On Wed, 17 Jun 2009, Franck Martin wrote:
I recently encountered the following question/problems.
I have a mail server and one of my users complains he is not receiving
emails from a domain. How do I find if I have blocked the domain from
sending to my server. Meaning, knowing the domain name of the sender,
how do I find the IPs from where the mail could be sent from. It seems
that SPF is the only tool to provide that answer?
In another related problem, which is linked to IPv6 and RBL. Buidling an
IPv6 RBL could lead to a huge database. Sure you can alleviate by using
"wildcards", but why not use the reverse DNS resolution to add a TXT
record associated to the IP to indicate the IP is the one of a mail
server?

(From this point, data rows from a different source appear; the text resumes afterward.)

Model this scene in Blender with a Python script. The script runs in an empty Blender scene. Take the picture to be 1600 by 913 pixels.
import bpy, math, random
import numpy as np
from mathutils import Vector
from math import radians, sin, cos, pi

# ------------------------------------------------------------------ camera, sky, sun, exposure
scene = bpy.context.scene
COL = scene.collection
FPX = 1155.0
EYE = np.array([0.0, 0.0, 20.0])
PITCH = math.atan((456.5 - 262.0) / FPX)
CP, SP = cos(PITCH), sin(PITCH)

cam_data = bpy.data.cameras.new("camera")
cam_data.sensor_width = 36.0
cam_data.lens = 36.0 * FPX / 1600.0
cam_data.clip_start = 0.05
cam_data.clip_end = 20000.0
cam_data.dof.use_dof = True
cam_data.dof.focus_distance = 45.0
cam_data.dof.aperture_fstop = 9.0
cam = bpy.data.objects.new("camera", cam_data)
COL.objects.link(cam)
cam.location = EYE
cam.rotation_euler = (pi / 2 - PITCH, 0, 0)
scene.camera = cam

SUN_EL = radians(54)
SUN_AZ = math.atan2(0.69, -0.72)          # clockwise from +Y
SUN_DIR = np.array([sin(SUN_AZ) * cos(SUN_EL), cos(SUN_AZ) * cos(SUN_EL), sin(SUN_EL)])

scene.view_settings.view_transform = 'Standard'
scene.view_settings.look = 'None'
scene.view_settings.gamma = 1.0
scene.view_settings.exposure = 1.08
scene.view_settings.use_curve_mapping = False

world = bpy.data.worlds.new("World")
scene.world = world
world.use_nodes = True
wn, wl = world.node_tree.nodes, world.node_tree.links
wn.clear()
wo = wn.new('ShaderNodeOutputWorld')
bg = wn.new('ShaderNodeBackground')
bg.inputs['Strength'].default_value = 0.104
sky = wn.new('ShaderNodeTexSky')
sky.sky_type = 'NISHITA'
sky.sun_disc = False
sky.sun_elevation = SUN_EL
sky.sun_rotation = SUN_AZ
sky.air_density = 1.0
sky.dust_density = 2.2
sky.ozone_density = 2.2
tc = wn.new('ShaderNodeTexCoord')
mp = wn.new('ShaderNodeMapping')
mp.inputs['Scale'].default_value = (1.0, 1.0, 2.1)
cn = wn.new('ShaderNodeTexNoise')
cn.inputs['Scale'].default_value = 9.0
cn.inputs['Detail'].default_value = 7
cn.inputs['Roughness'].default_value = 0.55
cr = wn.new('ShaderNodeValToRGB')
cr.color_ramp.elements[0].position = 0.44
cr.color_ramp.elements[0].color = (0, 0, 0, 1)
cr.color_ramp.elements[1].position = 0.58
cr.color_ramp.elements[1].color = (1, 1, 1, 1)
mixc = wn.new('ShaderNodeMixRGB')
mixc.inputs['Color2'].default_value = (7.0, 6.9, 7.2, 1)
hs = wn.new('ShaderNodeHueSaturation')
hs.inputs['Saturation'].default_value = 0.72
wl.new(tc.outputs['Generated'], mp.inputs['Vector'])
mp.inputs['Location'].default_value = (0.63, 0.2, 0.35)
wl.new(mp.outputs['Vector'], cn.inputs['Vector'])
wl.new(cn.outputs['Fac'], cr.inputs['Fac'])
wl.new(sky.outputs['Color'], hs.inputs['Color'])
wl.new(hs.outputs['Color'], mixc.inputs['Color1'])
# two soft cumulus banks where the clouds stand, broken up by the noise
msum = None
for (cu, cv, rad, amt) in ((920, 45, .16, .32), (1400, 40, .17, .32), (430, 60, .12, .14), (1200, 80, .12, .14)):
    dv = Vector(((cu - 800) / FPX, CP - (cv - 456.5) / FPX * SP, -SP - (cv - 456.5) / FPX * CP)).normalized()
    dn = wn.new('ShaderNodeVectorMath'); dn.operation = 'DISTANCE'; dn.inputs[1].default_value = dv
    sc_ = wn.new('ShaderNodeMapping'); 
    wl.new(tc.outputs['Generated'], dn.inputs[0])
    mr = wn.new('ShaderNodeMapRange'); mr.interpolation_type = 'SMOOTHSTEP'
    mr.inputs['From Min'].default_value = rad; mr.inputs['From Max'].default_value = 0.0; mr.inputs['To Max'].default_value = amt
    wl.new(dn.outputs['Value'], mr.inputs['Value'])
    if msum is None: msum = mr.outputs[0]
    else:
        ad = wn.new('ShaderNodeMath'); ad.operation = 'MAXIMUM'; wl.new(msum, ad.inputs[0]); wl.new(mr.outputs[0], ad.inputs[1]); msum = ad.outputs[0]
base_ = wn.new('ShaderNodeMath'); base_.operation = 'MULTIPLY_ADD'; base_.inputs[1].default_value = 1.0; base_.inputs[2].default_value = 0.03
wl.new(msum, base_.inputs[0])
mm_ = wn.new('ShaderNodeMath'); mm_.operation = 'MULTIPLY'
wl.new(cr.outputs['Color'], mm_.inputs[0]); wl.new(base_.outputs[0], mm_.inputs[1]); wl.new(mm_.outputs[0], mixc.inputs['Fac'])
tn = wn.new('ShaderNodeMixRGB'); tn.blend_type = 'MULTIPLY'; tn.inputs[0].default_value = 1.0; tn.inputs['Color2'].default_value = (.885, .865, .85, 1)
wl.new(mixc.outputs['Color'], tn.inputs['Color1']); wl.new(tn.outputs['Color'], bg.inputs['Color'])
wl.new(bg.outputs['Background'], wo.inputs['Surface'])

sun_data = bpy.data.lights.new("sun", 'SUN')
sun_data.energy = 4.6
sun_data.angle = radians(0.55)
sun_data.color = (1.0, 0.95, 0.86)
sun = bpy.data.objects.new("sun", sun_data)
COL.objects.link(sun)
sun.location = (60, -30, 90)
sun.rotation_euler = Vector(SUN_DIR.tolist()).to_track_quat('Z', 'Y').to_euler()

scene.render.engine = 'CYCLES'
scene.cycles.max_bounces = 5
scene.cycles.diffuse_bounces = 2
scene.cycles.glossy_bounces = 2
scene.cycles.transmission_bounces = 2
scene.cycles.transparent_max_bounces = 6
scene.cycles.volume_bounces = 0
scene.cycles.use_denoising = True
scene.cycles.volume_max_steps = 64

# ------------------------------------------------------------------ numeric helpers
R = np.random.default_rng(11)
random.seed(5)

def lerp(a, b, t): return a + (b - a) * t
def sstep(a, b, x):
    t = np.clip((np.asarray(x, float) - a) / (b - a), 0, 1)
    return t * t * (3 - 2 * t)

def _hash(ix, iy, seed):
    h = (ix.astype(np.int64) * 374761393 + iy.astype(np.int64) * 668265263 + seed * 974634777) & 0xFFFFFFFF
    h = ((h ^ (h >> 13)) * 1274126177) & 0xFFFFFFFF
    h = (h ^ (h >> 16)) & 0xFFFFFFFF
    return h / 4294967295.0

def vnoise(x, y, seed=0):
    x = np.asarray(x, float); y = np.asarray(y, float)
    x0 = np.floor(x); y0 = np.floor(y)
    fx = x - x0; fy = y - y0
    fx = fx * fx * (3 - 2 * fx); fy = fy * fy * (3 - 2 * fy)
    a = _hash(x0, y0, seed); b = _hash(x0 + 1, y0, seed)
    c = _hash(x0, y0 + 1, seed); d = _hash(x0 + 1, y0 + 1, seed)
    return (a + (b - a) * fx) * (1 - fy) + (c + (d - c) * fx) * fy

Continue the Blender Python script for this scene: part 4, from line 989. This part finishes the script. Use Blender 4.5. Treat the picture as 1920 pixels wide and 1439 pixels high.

So any IP that does not have this record would be blocked for
SMTP. As IPv6 is not used for SMTP (or barely), this could be made
mandatory for IPv6 and optional for IPv4. An MUA could talk to an MTA on
port 25 because we know the the etwork range of the MUA or the
alternative is to use the new mail submit port.
I predict that no significant amount of mail ever originates from IPV6.
Because it would be impossible to maintain a DNSBL for IPV6, I expect that
enough sites will decline all IPV6 mail that it won't pay to send from it.
Consider that because a spammer could (spoof) a different IPV6 address for
every message, even a different 48 bit block for every messages, MTAs will
be left with only content analysis for spam blocking. I don't expect IPV4s
will ever be so scarce that enough MTAs will start using them out of
necessity - ISPs will give each customer 4 IPV4 addresses with their
million address IPV6 range, and customers will use those 4 addresses for
the things that really need IPV4 - such as internet facing MTAs.
Consider also the difficulty facing the first IPV6 only MTA. It's
connectivity will be very low, even compared to the worst possible
allocation of a former spammer block in IPV4. It is one thing to put up a
little used IPV6 web site - there isn't much of a penalty for adding IPV6
to IPV4. And eventually some special purpose websites will be IPV6 only,
those that know their clients are IPV6 only. But there isn't any point in
a public-facing IPV6 MTA without an IPV4 alternative. And since the IPV4
alternative can serve the IPV6 clients just as well, it will never be very
usefull to add IPV6 support.
This is a prediction, not a prescription.